Mental health is important, until you call for help

Underfunded services and months-long waitlists are leaving students behind

Exams are here, stress is rising and thousands of students across this campus are quietly falling apart. 

In anticipation, I reached out to the Student Counselling Centre (SCC) to work on issues stemming from my chronic health problems. As I went through the process of trying to make an appointment with SCC, I found that it is so severely underfunded that it functions as a rationing system where there is roughly one counsellor for every 3,000 students. Right now, the SCC intake process looks like something out of 1997 — phone-only, once a week, Fridays at 2:30 p.m. Miss the window because you’re in class? Too bad. (It happened to me twice.) Don’t have 20 minutes to sit on hold? Again, too bad.

When I called on Oct. 10, only seven minutes after intake opened, I was already the 10th caller on hold. This was the seventh week of classes, not even midterms, and the line was already full.

Meanwhile, faculties like law, nursing and a few others pay out of their own budgets to reserve counsellors for their students. If you’re lucky enough to be in a well-funded faculty, you get almost immediate access. If you’re not, you enter the “general population” queue, where wait times stretch into months depending on your triage category — low, mild or critical.

I was told directly that if I was not a law student, my case, classified as “mild,” would not have been seen at all in the general pool. And, had I waited a few more weeks, even my faculty-funded counsellor would not be able to see me, and I would have been advised to look for off-campus support instead. If I were to join the general queue, I likely wouldn’t be seen until seven or eight months later. By then, a student who started with a mild struggle could snowball into something far more dangerous — academic decline, worsened depression or even suicidal ideation.

This isn’t hypothetical. This is exactly how the system works right now.

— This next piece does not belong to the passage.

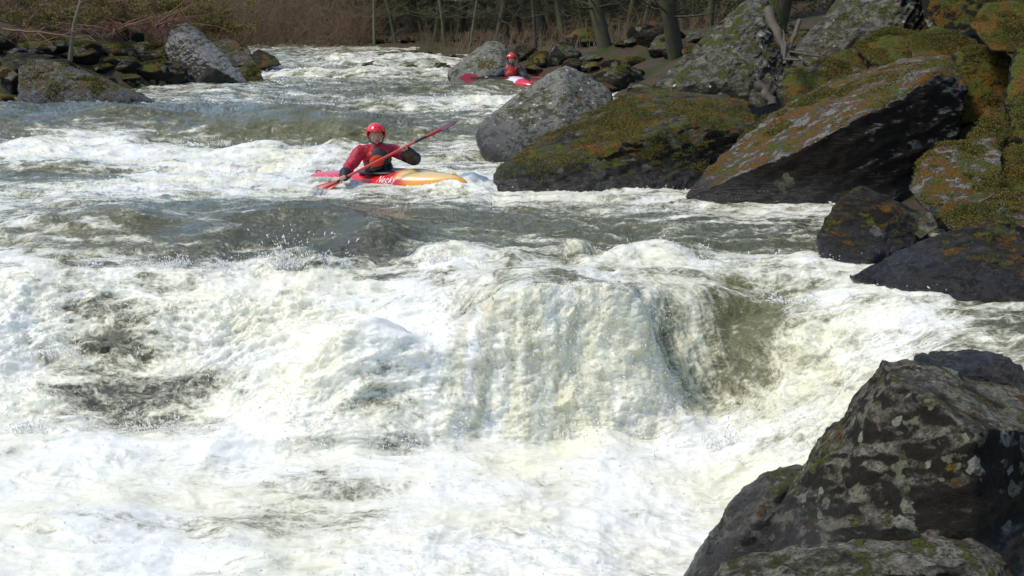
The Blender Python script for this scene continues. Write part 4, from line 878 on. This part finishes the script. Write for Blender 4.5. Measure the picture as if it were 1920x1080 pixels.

UMSU is trying to help change things by advocating, pushing for support, running student health coverage and promoting workshops. But advocacy only matters if the administration chooses to listen, and right now, there is no evidence of that.

The university loves to talk about mental health, but talk costs nothing. Instead of funding a real, accessible mental-health system, the administration has essentially offloaded responsibility onto faculties. That leaves the students who most need help — often first-generation immigrants, low-income, international students and those outside professional faculties — fighting over scraps.

If the administration truly cared about student well-being, mild cases would be seen quickly, before they escalate. Only low-severity cases should ever be waitlisted, and even then, making them wait until the next semester is unreasonable.

If the U of M wants to claim it supports its students, then it’s time to prove it. Fund the SCC properly. Eliminate the intake bottleneck. Stop forcing faculties to build their own mental-health safety nets.

If the only students getting timely counselling are those whose faculties can afford it, then this campus doesn’t have a mental-health system at all — it has a hierarchical system.